Sunday, April 27, 2008

17. Buttons & Beaus

(I cans have snark? Oh yes I cans!)

The title: Buttons & Beaus
The author: Margaret Brownley
Publication: Penguin, 1997
Got it from: Freemont Used Books for a whole 25 cents!

I just want to read brain fluff right now. So sue me. I picked up this novel a few weeks ago in the hopes it would enhance my New York City experience, it being set in 1880's NYC. I read most of it on the train back to Buffalo and it actually turned out to be not half bad.*

Alas, my plowing through the novel was curtailed by a long and violent fever, which was not as all as romantic as those swoonings in novels set in yesteryear. They mostly consisted of my hauling my carcass to work for various shifts, followed by sudden collapses on the sofa and wailings to my husband to keep the popcorn chicken coming. A quiet convalescent I am not.

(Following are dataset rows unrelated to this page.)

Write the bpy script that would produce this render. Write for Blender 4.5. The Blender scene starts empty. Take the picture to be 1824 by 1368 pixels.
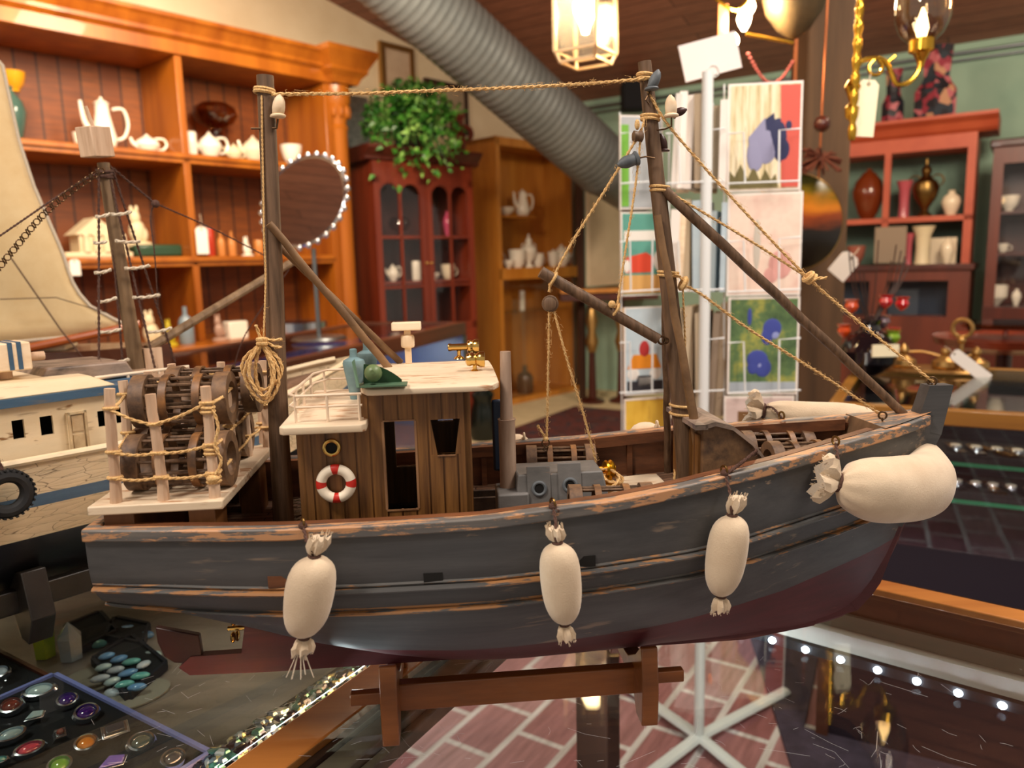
import bpy, bmesh, math, random
from mathutils import Vector, Matrix, Euler, noise
random.seed(7)
V = Vector
# ------------------------------------------------------------ camera, world, lights, exposure
FPX, CX, CY = 1370.0, 912.0, 684.0
PITCH, ROLL = math.radians(9.0), math.radians(1.5)
CAMZ, GZ = 1.26, 0.90
Fv = V((0, math.cos(PITCH), -math.sin(PITCH))); R0 = V((1, 0, 0)); U0 = R0.cross(Fv)
Rv = R0*math.cos(ROLL) - U0*math.sin(ROLL); Uv = R0*math.sin(ROLL) + U0*math.cos(ROLL)
CAM = V((0, 0, CAMZ))
C = bpy.context.scene.collection
sc = bpy.context.scene
cd = bpy.data.cameras.new('camera'); cam = bpy.data.objects.new('camera', cd); C.objects.link(cam)
M = Matrix((Rv, Uv, -Fv)).transposed().to_4x4(); M.translation = CAM
cam.matrix_world = M
cd.sensor_width = 36; cd.lens = 36*FPX/1824; cd.clip_start = .02; cd.clip_end = 60
cd.dof.use_dof = True; cd.dof.focus_distance = .62; cd.dof.aperture_fstop = 7.0
sc.camera = cam
sc.view_settings.view_transform = 'Standard'; sc.view_settings.look = 'None'
sc.view_settings.gamma = 1; sc.view_settings.exposure = 0.47
w = bpy.data.worlds.new('world'); sc.world = w; w.use_nodes = True
w.node_tree.nodes['Background'].inputs[0].default_value = (1.0, .86, .72, 1)
w.node_tree.nodes['Background'].inputs[1].default_value = 0.34

def area(loc, target, size, power, col, sy=None):
    l = bpy.data.lights.new('overhead_fill_light', 'AREA'); l.energy = power; l.color = col; l.size = size  # unseen area lights, added overhead to light the room
    if sy: l.shape = 'RECTANGLE'; l.size_y = sy
    o = bpy.data.objects.new('overhead_fill_light', l); C.objects.link(o); o.location = loc
    o.rotation_euler = (V(target)-V(loc)).to_track_quat('-Z', 'Y').to_euler(); return o
def point(loc, power, col, r=.04):
    l = bpy.data.lights.new('lamp_light', 'POINT'); l.energy = power; l.color = col; l.shadow_soft_size = r
    o = bpy.data.objects.new('lamp_light', l); C.objects.link(o); o.location = loc; return o
WARM = (1, .80, .58); NEUT = (1, .875, .77)
area((-.75, -.1, 2.5), (0, .6, 1.0), .35, 16, NEUT)          # unseen fill lights added over the counter
area((.9, .2, 2.6), (.1, .6, 1.0), .35, 10, NEUT)
area((-1.3, 1.6, 2.7), (-2.2, 3.3, 1.1), .5, 17, WARM)        # in front of the pine hutch
area((-.6, 3.2, 2.7), (-1.0, 5.2, 1.2), .6, 48, WARM)         # cabinets along the left wall
area((2.2, 2.6, 2.6), (2.9, 5.0, 1.3), .6, 44, WARM)          # right hutch
area((1.0, .9, 2.6), (.7, 1.9, .0), .5, 20, NEUT)
area((-1.7, 2.7, 2.9), (-3.0, 4.2, 2.9), .5, 44, WARM)        # washes the cream wall above the dresser

# ------------------------------------------------------------ pixel geometry (photo frame 1824x1368)
def ray(x, y): return Fv + Rv*((x-CX)/FPX) - Uv*((y-CY)/FPX)
def onZ(x, y, z): d = ray(x, y); return CAM + d*((z-CAMZ)/d.z)
def onP(x, y, p, n): d = ray(x, y); return CAM + d*((V(p)-CAM).dot(n)/d.dot(n))
def onD(x, y, depth): return CAM + ray(x, y)*depth

# ------------------------------------------------------------ mesh builder
class MB:
    def __init__(s): s.v = []; s.f = []; s.m = []; s.mi = 0
    def add(s, vs, fs, mat=None):
        b = len(s.v); s.v += [V(v) for v in vs]; s.f += [tuple(b+i for i in f) for f in fs]; s.m += [s.mi]*len(fs)
    def box(s, c, d, rot=None, ax=None):
        c = V(c); hx, hy, hz = d[0]/2, d[1]/2, d[2]/2
        pts = [V((x, y, z)) for z in (-hz, hz) for y in (-hy, hy) for x in (-hx, hx)]
        if ax: pts = [ax[0]*p.x + ax[1]*p.y + ax[2]*p.z for p in pts]
        elif rot is not None:
            R = Euler(rot).to_matrix(); pts = [R @ p for p in pts]
        s.add([c+p for p in pts], [(0,2,3,1),(4,5,7,6),(0,1,5,4),(2,6,7,3),(0,4,6,2),(1,3,7,5)]); return s
    def bb(s, a, b): 
        a, b = V(a), V(b); return s.box((a+b)/2, [abs(q) for q in (b-a)])
    def hexa(s, p8):  # bottom 4 ccw, top 4 ccw
        s.add(p8, [(3,2,1,0),(4,5,6,7),(0,1,5,4),(1,2,6,5),(2,3,7,6),(3,0,4,7)]); return s
    def frame(s, a, b):
        d = (V(b)-V(a)); L = d.length; d = d/L if L > 1e-9 else V((0,0,1))
        t = V((0,0,1)) if abs(d.z) < .9 else V((1,0,0)); x = d.cross(t).normalized(); y = d.cross(x)
        return d, x, y
    def cyl(s, a, b, r0, r1=None, n=12, cap=True):
        a, b = V(a), V(b); r1 = r0 if r1 is None else r1; d, x, y = s.frame(a, b)
        vs = []
        for p, r in ((a, r0), (b, r1)):
            for i in range(n): t = 2*math.pi*i/n; vs.append(p + x*(math.cos(t)*r) + y*(math.sin(t)*r))
        fs = [(i, (i+1) % n, n+(i+1) % n, n+i) for i in range(n)]
        if cap: fs += [tuple(range(n))[::-1], tuple(range(n, 2*n))]
        s.add(vs, fs); return s
    def lathe(s, prof, o=(0,0,0), ax=(0,0,1), n=20, sy=1.0):  # prof: (r, h) list
        o = V(o); d = V(ax).normalized(); _, x, y = s.frame((0,0,0), d)
        if abs(d.z) > .9: x, y = V((1,0,0)), V((0,1,0))*(1 if d.z > 0 else -1)
        vs = []
        for r, h in prof:
            r = max(r, 1e-5)
            for i in range(n): t = 2*math.pi*i/n; vs.append(o + d*h + x*(math.cos(t)*r) + y*(math.sin(t)*r*sy))
        k = len(prof); fs = [(j*n+i, j*n+(i+1) % n, (j+1)*n+(i+1) % n, (j+1)*n+i) for j in range(k-1) for i in range(n)]
        fs += [tuple(range(n))[::-1], tuple(range((k-1)*n, k*n))]
        s.add(vs, fs); return s
    def tube(s, pts, r, n=8, closed=False, rs=None, flat=1.0, cap=True):
        pts = [V(p) for p in pts]; k = len(pts); vs = []
        up = None
        for i, p in enumerate(pts):
            a = pts[(i-1) % k] if (closed or i > 0) else p; b = pts[(i+1) % k] if (closed or i < k-1) else p
            d = (b-a).normalized()
            if up is None: up = V((0,0,1)) if abs(d.z) < .9 else V((1,0,0))
            x = d.cross(up)
            if x.length < 1e-6: x = d.cross(V((.3,.9,.2)))
            x.normalize(); y = x.cross(d).normalized(); up = y
            rr = rs[i] if rs else r
            for j in range(n): t = 2*math.pi*j/n; vs.append(p + x*(math.cos(t)*rr) + y*(math.sin(t)*rr*flat))
        fs = []
        for i in range(k if closed else k-1):
            for j in range(n): fs.append((i*n+j, i*n+(j+1) % n, ((i+1) % k)*n+(j+1) % n, ((i+1) % k)*n+j))
        if not closed and cap: fs += [tuple(range(n))[::-1], tuple(range((k-1)*n, k*n))]
        s.add(vs, fs); return s
    def torus(s, c, R, r, ax=(0,0,1), n=28, m=8, flat=1.0, a0=0, a1=2*math.pi):
        c = V(c); d, x, y = s.frame((0,0,0), V(ax)); full = abs(a1-a0-2*math.pi) < 1e-6
        k = n if full else n+1
        return s.tube([c + x*(R*math.cos(a0+(a1-a0)*i/n)) + y*(R*math.sin(a0+(a1-a0)*i/n)) for i in range(k)], r, m, closed=full)
    def ball(s, c, r, n=14, m=8, ax=(0,0,1)):
        if not hasattr(r, '__len__'): r = (r, r, r)
        vs = []; c = V(c)
        for j in range(m+1):
            ph = math.pi*j/m; q = max(math.sin(ph), 1e-4)
            for i in range(n): t = 2*math.pi*i/n; vs.append(c+V((r[0]*q*math.cos(t), r[1]*q*math.sin(t), -r[2]*math.cos(ph))))
        fs = [(j*n+i, j*n+(i+1) % n, (j+1)*n+(i+1) % n, (j+1)*n+i) for j in range(m) for i in range(n)]
        s.add(vs, fs); return s
    def prism(s, poly, a, b):  # poly: list of 3D points, extruded from offset a to offset b
        a, b = V(a), V(b); n = len(poly); vs = [V(p)+a for p in poly]+[V(p)+b for p in poly]
        s.add(vs, [tuple(range(n))[::-1], tuple(range(n, 2*n))]+[(i, (i+1) % n, n+(i+1) % n, n+i) for i in range(n)]); return s
    def ringpipe(s, a, b, ro, ri, n=24):  # hollow drum between a and b
        a, b = V(a), V(b); d, x, y = s.frame(a, b); vs = []
        for p, r in ((a, ri), (a, ro), (b, ro), (b, ri)):
            for i in range(n): t = 2*math.pi*i/n; vs.append(p + x*(math.cos(t)*r) + y*(math.sin(t)*r))
        s.add(vs, [(k*n+i, k*n+(i+1) % n, ((k+1) % 4)*n+(i+1) % n, ((k+1) % 4)*n+i) for k in range(4) for i in range(n)]); return s
    def build(s, name, mat, parent=None, smooth=True, bev=0, solid=0, sub=0, mats=None, ang=35):
        me = bpy.data.meshes.new(name); me.from_pydata([tuple(v) for v in s.v], [], s.f); me.validate()
        for m_ in (mats or [mat]): me.materials.append(MT[m_] if isinstance(m_, str) else m_)
        if mats:
            for p, i in zip(me.polygons, s.m): p.material_index = i
        bm = bmesh.new(); bm.from_mesh(me); bmesh.ops.remove_doubles(bm, verts=bm.verts, dist=1e-6)
        bmesh.ops.recalc_face_normals(bm, faces=bm.faces); bm.to_mesh(me); bm.free()
        if smooth:
            me.polygons.foreach_set('use_smooth', [True]*len(me.polygons)); me.set_sharp_from_angle(angle=math.radians(ang))
        o = bpy.data.objects.new(name, me); C.objects.link(o)
        if parent: o.parent = parent
        if solid: md = o.modifiers.new('s', 'SOLIDIFY'); md.thickness = solid; md.offset = 0
        if bev: md = o.modifiers.new('b', 'BEVEL'); md.width = bev; md.segments = 2; md.limit_method = 'ANGLE'; md.angle_limit = .6
        if sub: md = o.modifiers.new('u', 'SUBSURF'); md.levels = sub; md.render_levels = sub
        return o
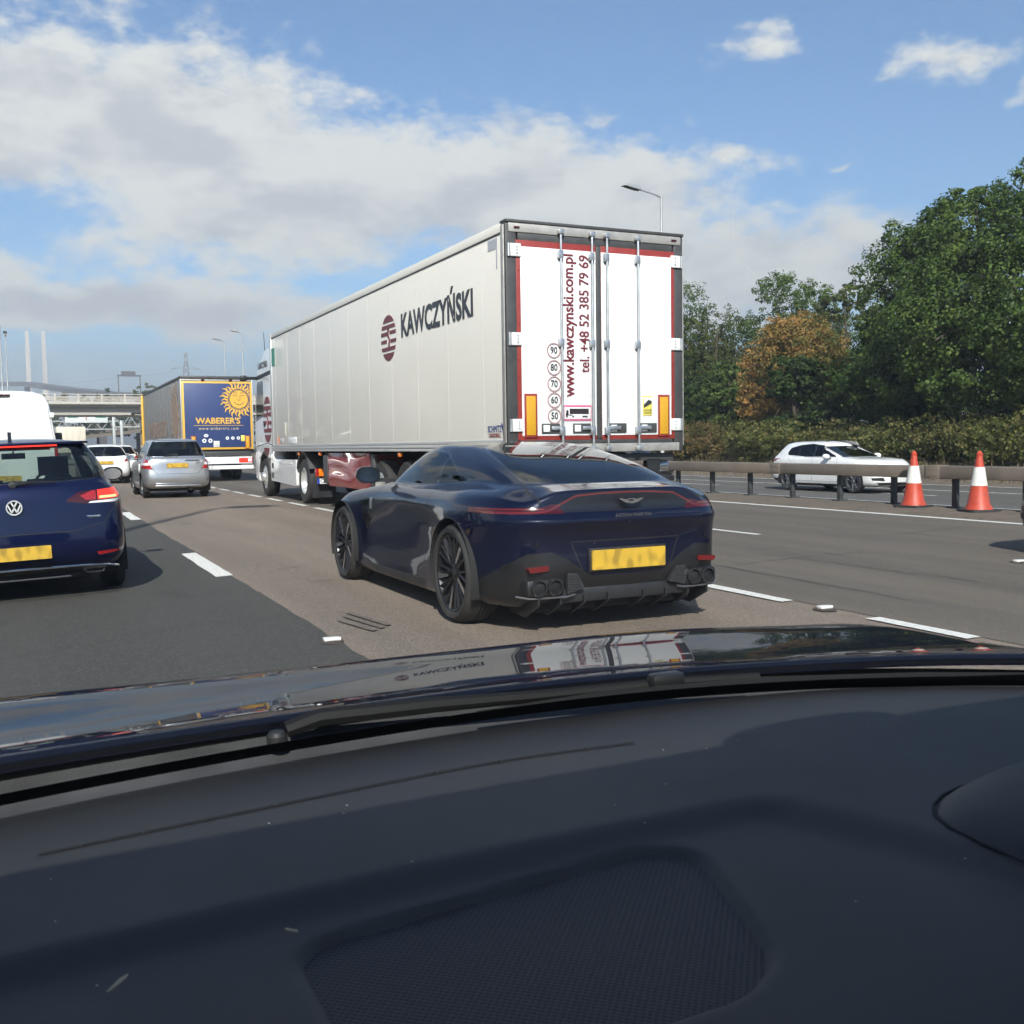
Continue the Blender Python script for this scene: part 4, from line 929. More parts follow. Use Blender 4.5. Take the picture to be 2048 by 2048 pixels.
def oncoming(loc, body, label, name='hatchback_car', H=1.47, W=1.80, rz=math.pi, detail=True, mirror=None, belt=.97):
    L = 4.42
    head = [(.46, .64), (.86, .70), (.86, .77), (.70, .765), (.50, .70)]
    P = dict(L=L, W=W, H=H, ra=.86, fa=3.56, wr=.325, belt=belt, rearwin=1.02, hood=.99, cowl=3.02, rooffront=2.15, roofrear=.42, rearz=1.35, wheels=WM_C, tumble=.70, nose=.60, tailbulge=.05, hdr=.17, mirror_y=2.60, mirror_dz=.04,
             rear_cuts=[('tail_lamp', [(.5, .86), (.86, .86), (.86, .95), (.5, .93)], True), ('rear_skirt', [(-.95, .1), (.95, .1), (.95, .35), (-.95, .35)], True)],
             front_cuts=[('headlamp', head), ('grille', [(-.42, .46), (.42, .46), (.50, .63), (-.50, .63)]), ('air_intake', [(.50, .34), (.80, .36), (.82, .43), (.56, .44)]), ('front_skirt', [(-.6, .22), (.6, .22), (.72, .30), (-.72, .30)])],
             side_win=[(.78, belt+.13), (.86, belt+.075), (1.6, belt+.05), (2.80, belt+.03), (2.60, H-.31), (2.15, H-.15), (1.65, H-.115), (1.2, H-.14), (.84, H-.215)], plate=False, mirror=mirror or body, cpillar=1.28, bpillar=1.92)
    r = hatchback(name, loc, rz, P, body, label, glassm=DARK_GLASS, detail=detail)
    m = MB(); m.prism(bezel([(-.26, .40), (.26, .40), (.26, .51), (-.26, .51)], .008), 'y', L-.01, L+.008); m.build('number_plate', mat('white_number_plate', (.75, .75, .72), .4), r)
    return r
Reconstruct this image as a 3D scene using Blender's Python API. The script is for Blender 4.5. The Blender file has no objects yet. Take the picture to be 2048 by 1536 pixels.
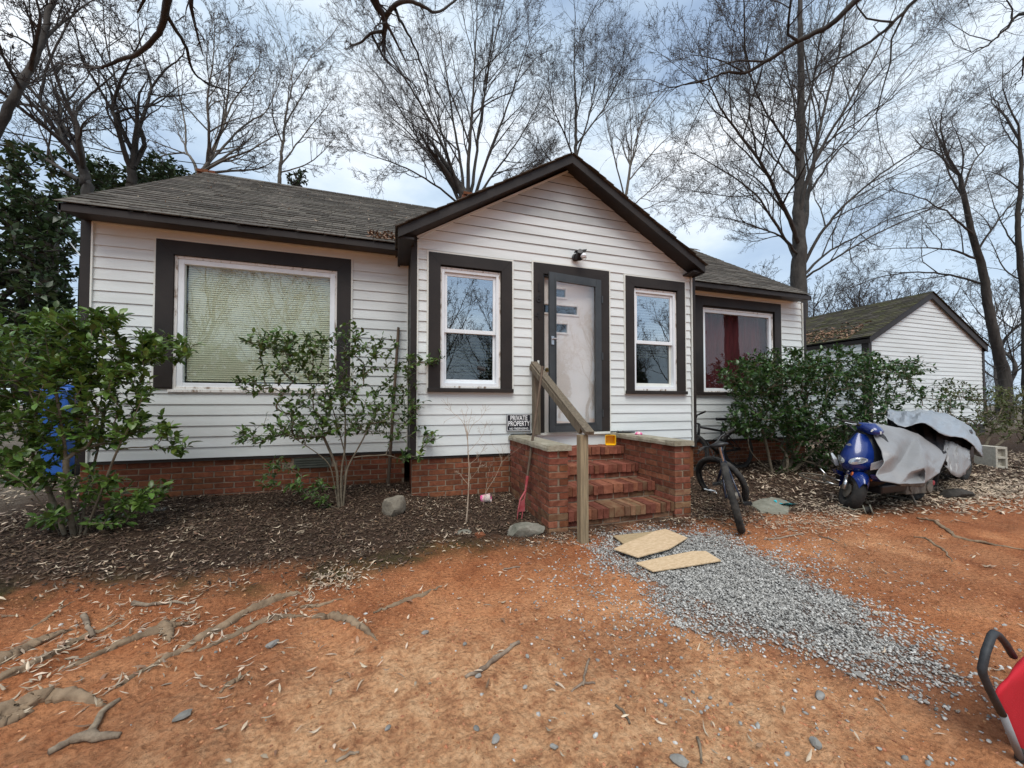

Happily, I finished this novel before last night's earache set in, the likes of which have not been seen since my junior high days. It brought to mind a certain class visit to a generating station in ninth grade, in which my ear hurt so much, I nearly passed out in that room with all the flashing buttons and knobs. (The knobs were mostly my other classmates. But I digress).

Okay, this novel wasn't nearly as bad as I expected, even though it's about bicycling and the cover copy hints that the main characters are "on a bumpy ride to love," they experience an "overwhelming desire neither can put the brakes on," and expresses the hope they will "ride in tandem on the byways of love." How could I resist a book with such groan-worthy puns? And for something that had to entertain me for nine hours on a train, it could have been worse. I actually found myself laughing out loud at a several points. Believe me, a book with both a "special needs" and a crippled child had better be darn funny to compensate. Happily, I really liked the two protagonists and the book wasn't all that stupid.

I'd write more, but my ears are wringing and History Bites is calling, so I must go. B.

*Ed note - Although, remember, I'm the woman who thinks Uncle John Bathroom Readers are compelling stuff.